Hands and Feet initiative prepares attendees to live into the Belhar Confession

by Mari Graham | Presbyterians Today

Laurene Chan preaching at Friday’s Big Tent 2015 morning worship service. (Photo by Jennie Littleton)

LOUISVILLE – “How should the church respond when sin disrupts the church’s unity, creates division among the children of God, and constructs unjust systems that steal life from God’s creation?” This question begins the introduction of the Belhar Confession in the PC(USA)’s Book of Confessions. Put another way, the question could be: How are these same issues manifested in the way we, as a church body, conduct our national gatherings?

Such questions have inspired a new approach to national gatherings. Rather than sweeping into meeting rooms and convention centers and leaving without a trace, Big Tent this July is organized to ensure that participants engage as much with the St.

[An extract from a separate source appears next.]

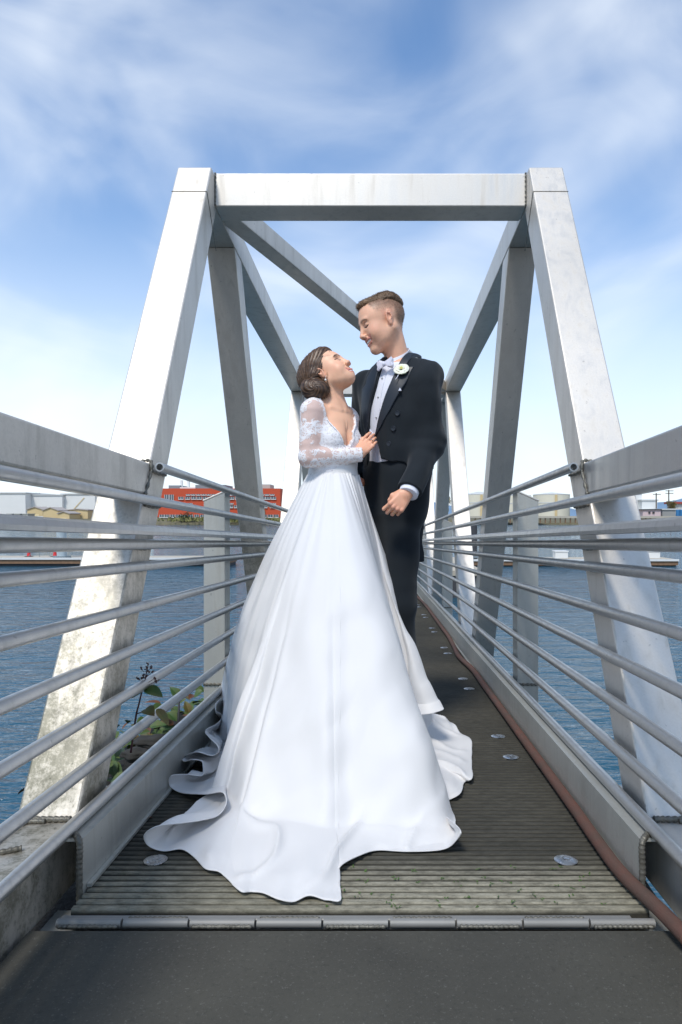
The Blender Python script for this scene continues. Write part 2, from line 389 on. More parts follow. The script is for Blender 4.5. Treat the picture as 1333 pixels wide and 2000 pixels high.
single('shrub_strip', FW(420, 1015, 250), crown(FW(440, 1015, 249), 24, .9, 3200, .5, 21), flat('bank_shrubs', (.17, .16, .05), .9, var=.5, scale=.4), 'low yellow green scrub along the far bank', 'shrubs', kind='stuff', fr=WORLD)
# left: white warehouses and tan sheds
def warehouse(x0, x1, y0, y1, Y, label, mats=M_WHT, door=None, slope=0):
    t_ = Thing('warehouse', FW((x0+x1)/2, y1, Y), label, 'warehouse', fr=WORLD)
    a = FW(x0, y1, Y); b = FW(x1, y0, Y)
    t_.part('wall', prism([(a[0], a[2]), (b[0], a[2]), (b[0], b[2]-slope), (a[0], b[2])], 'y', Y, Y+40), mats)
    t_.part('roof', prism([(a[0]-.4, b[2]+.02), (b[0]+.4, b[2]+.02-slope), (b[0]+.4, b[2]+.5-slope), (a[0]-.4, b[2]+.5)], 'y', Y-.4, Y+40), M_LG)
    if door: t_.part('door', fbox(*door, Y-.2, .18), M_DARK)
    return t_
warehouse(-60, 50, 964, 1014, 285, 'big blue white warehouse at the left edge of the far shore')
t_ = warehouse(57, 122, 968, 1012, 290, 'white warehouse behind the tan sheds', door=(50.5, 56.5, 971, 984))
t_ = warehouse(122, 186, 966, 1012, 292, 'cream white warehouse with a sloping yellow seam')
t_.part('seam', join((np.array([FW(144, 994, 291.8), FW(146, 994, 291.8), FW(166, 972, 291.8), FW(164, 972, 291.8)]), [(0, 1, 2, 3)])), M_TAN)
tree(73, 963, 975, 12, 335, M_LEAFD, 'tree top behind the white warehouse roof', 15)
def shed(x0, x1, ye, yr, y1, Y, label, gable=True):
    t_ = Thing('shed', FW((x0+x1)/2, y1, Y), label, 'shed', fr=WORLD)
    a = FW(x0, y1, Y); b = FW(x1, ye, Y); r_ = FW(0, yr, Y)[2]; xm = (a[0]+b[0])/2
    t_.part('wall', prism([(a[0], a[2]), (b[0], a[2]), (b[0], b[2]), (xm, r_), (a[0], b[2])], 'y', Y, Y+9), M_TAN)
    t_.part('roof', join(prism([(a[0]-.3, b[2]), (xm, r_+.05), (xm, r_+.35), (a[0]-.3, b[2]+.3)], 'y', Y-.4, Y+9.4), prism([(b[0]+.3, b[2]), (xm, r_+.05), (xm, r_+.35), (b[0]+.3, b[2]+.3)], 'y', Y-.4, Y+9.4)), M_SHINGLE)
    t_.part('door', fbox(x0+(x1-x0)*.2, x0+(x1-x0)*.75, y1-3.5, y1, Y-.1, .09), flat('shed_door', (.75, .62, .36)))
shed(85, 114, 998, 992, 1015, 258, 'larger tan gabled shed on the far left shore')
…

Louis community as they do with each other.

The Office of the General Assembly’s new Hands and Feet initiative is designed to enable all the participants in national gatherings like Big Tent and General Assembly to listen to and learn from the communities they visit and even participate in projects with community members.

Andrew Yeager-Buckley, coordinator of Hands and Feet, said the goal is “to facilitate change and communicate God’s love before, during and after major gatherings of the church, particularly General Assemblies.”

The initiative was introduced at the 2017 Montreat College Conference, where the General Assembly Stated Clerk, the Rev. Dr. J. Herbert Nelson, II, laid out his vision.

“Beginning in St. Louis, we are starting something we call Hands and Feet. We are going in with our hands, we are going in with our feet, to have teach-ins. We’re going in with hands and feet to do some work,” Nelson said.

Hands and Feet ensures that PC(USA) gatherings don’t merely provide an economic boost to the city, but that Presbyterians also leave a tangible legacy long after the events have ended.

Big Tent 2017 will focus on the theme of “Race, Reconciliation, and the Reformation,” emphasizing the need for a critical analysis of those issues. The theme will be reflected in the workshops offered, as well as in the worship services and Bible studies.

Communion during opening worship at Big Tent 2015 on the University of Tennessee campus in Knoxville. (Photo by Gregg Brekke)

Race will take center stage at the Friday night activity as attendees engage with churches and residents in the city, which has dealt with racial issues firsthand. St. Louis was where the infamous Dred Scott Supreme Court decision began. In 1846 lawyers representing Scott, a slave, filed a lawsuit in St. Louis in an effort to gain his freedom, but in 1857 the U.S. Supreme Court ruled against him. Just three years ago, racial tension rocked the St. Louis area after a white police officer shot and killed a black 18-year-old, Michael Brown, in the suburb of Ferguson.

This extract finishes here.